First, do not use Microsoft products on a web server unless you want to
spend all your time applying patches and cleaning up the results of your
server being used as a warez site.  The initial setup might be easy, but
the ongoing maintenance will kill you.  Not to mention the fact that it
doesn't make good business sense to pay for something (web server +
programming language) when you can get equivalent functionality for
free.

Beyond that, the question is which technology to use.  The answer is
"what do your developers and sysadmins know?"  If you have Java
developers, then use it.  If you have PHP developers, use it.  There's
an obvious limit to this (i.e. "I have cobol developers), but anybody
reasonably trained in modern computing will be able to use any of these
languages to accomplish the goal, so the differentiation is the startup
time.

Michael
--
Michael Darrin Chaney
mdchaney@michaelchaney.com
http://www.michaelchaney.com/

Re: PHP or JSP? That is the question.

From
Mark Kirkwood
Date:
In terms of getting a page up and working, then PHP likely to be
quicker, as its pretty easy to learn.
Java kind of demands you learn more "machinary" before doing much, but
it may provide you with more capability once you get comfortable with it.

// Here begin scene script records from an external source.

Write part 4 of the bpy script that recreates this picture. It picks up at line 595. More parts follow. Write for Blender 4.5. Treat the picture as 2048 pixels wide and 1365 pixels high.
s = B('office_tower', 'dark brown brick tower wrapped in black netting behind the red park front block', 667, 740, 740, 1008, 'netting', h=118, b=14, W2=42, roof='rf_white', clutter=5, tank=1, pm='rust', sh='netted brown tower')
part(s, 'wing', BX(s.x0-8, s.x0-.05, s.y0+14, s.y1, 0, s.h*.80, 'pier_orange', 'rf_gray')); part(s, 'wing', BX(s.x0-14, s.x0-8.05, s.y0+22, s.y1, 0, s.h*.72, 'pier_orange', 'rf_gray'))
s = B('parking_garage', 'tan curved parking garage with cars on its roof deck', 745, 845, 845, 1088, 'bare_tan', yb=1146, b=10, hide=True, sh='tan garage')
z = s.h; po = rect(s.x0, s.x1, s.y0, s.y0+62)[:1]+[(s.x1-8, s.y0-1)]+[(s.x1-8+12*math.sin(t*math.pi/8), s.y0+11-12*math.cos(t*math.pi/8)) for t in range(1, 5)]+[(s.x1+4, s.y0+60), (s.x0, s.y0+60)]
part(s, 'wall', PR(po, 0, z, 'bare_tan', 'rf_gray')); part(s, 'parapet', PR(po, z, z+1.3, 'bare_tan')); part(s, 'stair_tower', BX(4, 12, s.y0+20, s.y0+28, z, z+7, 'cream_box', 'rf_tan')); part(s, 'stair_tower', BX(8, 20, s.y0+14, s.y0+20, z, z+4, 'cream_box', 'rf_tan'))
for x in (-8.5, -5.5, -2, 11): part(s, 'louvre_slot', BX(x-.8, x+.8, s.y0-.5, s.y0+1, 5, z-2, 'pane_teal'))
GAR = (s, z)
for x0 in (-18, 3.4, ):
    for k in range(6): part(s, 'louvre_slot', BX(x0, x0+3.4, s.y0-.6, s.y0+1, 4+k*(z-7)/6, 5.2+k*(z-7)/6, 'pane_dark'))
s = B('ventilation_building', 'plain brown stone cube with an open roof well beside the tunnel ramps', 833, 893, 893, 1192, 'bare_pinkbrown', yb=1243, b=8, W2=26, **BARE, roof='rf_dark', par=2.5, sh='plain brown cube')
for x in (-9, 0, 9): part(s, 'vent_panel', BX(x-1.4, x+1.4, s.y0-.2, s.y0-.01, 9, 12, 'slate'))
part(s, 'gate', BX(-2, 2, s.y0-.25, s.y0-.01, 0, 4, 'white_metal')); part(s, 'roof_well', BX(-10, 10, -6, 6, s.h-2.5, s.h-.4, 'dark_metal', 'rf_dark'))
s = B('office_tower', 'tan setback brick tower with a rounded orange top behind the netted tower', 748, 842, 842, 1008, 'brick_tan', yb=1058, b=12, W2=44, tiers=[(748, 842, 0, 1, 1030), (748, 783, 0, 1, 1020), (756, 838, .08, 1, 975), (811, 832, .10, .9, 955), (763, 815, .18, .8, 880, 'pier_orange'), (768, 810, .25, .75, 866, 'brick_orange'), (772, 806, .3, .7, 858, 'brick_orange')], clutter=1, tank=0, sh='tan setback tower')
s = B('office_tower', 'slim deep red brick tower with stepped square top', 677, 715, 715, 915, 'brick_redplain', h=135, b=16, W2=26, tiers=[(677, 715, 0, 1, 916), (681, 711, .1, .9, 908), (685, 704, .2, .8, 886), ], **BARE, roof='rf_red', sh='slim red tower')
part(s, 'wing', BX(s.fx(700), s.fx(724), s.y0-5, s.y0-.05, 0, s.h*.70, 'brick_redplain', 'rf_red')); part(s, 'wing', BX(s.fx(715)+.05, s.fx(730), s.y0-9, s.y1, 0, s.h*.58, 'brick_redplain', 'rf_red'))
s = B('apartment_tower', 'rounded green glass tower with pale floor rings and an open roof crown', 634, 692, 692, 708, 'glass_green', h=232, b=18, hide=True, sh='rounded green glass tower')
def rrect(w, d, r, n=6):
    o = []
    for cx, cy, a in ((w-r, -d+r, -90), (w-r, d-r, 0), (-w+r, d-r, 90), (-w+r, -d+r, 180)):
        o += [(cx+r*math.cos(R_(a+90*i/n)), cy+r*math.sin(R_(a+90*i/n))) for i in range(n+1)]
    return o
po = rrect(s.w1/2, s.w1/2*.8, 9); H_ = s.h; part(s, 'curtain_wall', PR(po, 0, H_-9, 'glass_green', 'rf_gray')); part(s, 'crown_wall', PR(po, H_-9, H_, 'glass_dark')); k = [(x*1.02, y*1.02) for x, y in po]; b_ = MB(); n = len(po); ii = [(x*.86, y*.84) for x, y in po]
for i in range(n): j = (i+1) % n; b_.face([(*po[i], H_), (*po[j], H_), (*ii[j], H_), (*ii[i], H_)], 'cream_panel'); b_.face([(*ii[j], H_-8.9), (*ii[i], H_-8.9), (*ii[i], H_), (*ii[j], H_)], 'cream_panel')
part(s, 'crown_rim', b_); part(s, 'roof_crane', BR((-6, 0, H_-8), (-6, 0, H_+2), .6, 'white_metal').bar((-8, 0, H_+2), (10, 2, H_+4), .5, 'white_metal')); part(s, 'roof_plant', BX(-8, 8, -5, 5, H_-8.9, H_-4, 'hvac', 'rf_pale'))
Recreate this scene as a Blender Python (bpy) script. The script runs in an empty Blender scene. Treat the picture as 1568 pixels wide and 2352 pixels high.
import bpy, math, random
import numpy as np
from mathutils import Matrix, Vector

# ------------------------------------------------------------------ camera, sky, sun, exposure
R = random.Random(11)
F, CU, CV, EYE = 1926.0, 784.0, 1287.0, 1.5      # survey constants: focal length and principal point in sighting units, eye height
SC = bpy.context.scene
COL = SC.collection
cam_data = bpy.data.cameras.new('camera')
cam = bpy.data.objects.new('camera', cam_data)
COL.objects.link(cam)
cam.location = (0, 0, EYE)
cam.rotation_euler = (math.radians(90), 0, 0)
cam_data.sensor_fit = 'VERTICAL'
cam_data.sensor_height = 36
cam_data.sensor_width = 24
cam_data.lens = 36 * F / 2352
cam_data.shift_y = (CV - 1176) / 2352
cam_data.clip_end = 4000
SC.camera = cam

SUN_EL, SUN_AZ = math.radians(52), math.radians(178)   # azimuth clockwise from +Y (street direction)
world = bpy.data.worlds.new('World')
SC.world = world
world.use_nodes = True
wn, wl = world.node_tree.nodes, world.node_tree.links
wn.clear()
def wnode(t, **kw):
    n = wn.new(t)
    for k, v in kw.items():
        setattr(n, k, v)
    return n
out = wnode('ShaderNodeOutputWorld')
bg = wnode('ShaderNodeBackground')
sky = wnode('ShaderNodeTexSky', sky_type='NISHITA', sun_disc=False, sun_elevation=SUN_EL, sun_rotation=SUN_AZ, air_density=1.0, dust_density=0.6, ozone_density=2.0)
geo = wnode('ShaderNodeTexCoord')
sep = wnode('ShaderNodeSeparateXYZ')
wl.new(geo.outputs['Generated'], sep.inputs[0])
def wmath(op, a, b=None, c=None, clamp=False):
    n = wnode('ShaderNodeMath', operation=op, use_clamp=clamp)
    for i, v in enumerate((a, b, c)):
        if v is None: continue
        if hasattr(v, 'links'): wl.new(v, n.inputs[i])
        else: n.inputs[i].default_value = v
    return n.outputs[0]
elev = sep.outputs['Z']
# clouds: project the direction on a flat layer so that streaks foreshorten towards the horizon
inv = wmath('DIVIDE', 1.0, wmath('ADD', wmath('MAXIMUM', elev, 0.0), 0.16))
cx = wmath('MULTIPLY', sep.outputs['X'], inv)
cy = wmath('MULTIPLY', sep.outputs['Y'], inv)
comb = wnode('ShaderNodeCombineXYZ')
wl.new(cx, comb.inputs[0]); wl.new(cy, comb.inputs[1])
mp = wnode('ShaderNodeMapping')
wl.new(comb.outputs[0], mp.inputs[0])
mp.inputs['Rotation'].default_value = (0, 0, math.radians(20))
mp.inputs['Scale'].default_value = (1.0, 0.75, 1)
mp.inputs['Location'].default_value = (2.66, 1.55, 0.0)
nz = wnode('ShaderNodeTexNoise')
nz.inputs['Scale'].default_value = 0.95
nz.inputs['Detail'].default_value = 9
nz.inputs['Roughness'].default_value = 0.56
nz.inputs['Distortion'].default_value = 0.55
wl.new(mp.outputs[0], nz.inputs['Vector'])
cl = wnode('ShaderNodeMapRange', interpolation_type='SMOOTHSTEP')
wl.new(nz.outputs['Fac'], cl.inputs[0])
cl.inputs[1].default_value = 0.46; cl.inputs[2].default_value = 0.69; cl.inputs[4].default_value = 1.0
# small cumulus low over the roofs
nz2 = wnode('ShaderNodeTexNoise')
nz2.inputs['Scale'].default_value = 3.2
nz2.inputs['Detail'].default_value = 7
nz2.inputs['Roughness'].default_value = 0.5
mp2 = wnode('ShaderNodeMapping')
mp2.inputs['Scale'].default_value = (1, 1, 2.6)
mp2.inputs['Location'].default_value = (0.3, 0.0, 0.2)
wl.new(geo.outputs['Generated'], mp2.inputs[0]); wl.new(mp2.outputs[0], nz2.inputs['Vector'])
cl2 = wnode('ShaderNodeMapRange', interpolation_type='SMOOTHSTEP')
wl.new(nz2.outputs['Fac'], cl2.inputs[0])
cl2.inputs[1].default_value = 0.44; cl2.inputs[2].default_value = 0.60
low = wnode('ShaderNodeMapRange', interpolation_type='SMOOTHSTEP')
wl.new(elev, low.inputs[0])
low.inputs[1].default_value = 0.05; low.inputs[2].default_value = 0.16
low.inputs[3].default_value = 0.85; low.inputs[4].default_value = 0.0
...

In terms of installing and configuring, well PHP is just an Apache
module, so it is reasonably easy to get going.
To get JSP's going you really need to use a servlet engine (e.g Jakarta
Tomcat) - you dont *actually* need Apache httpd at all in this case
(there are reasons to have it tho, and there is an Apache module to link
'em - mod_jk or mod_jk2).

To further confuse, there are a number open source J2EE engines that
offer more functionality than Tomcat - (Jboss and Jetty come immediately
to mind).

Any of these would actually be a good choice - hope I have helped :-)

regards

Mark

Andrew Falanga wrote:

> So, what I'm wondering is, which platform offers better (more stable,
> ease of use, ease of maintainability, etc.) support for developing such
> an application.  One consideration that has been brought to my attention
> is that PHP is natively supported by Apache and JSP requires a separate
> interpreter (Jakarta or whatever).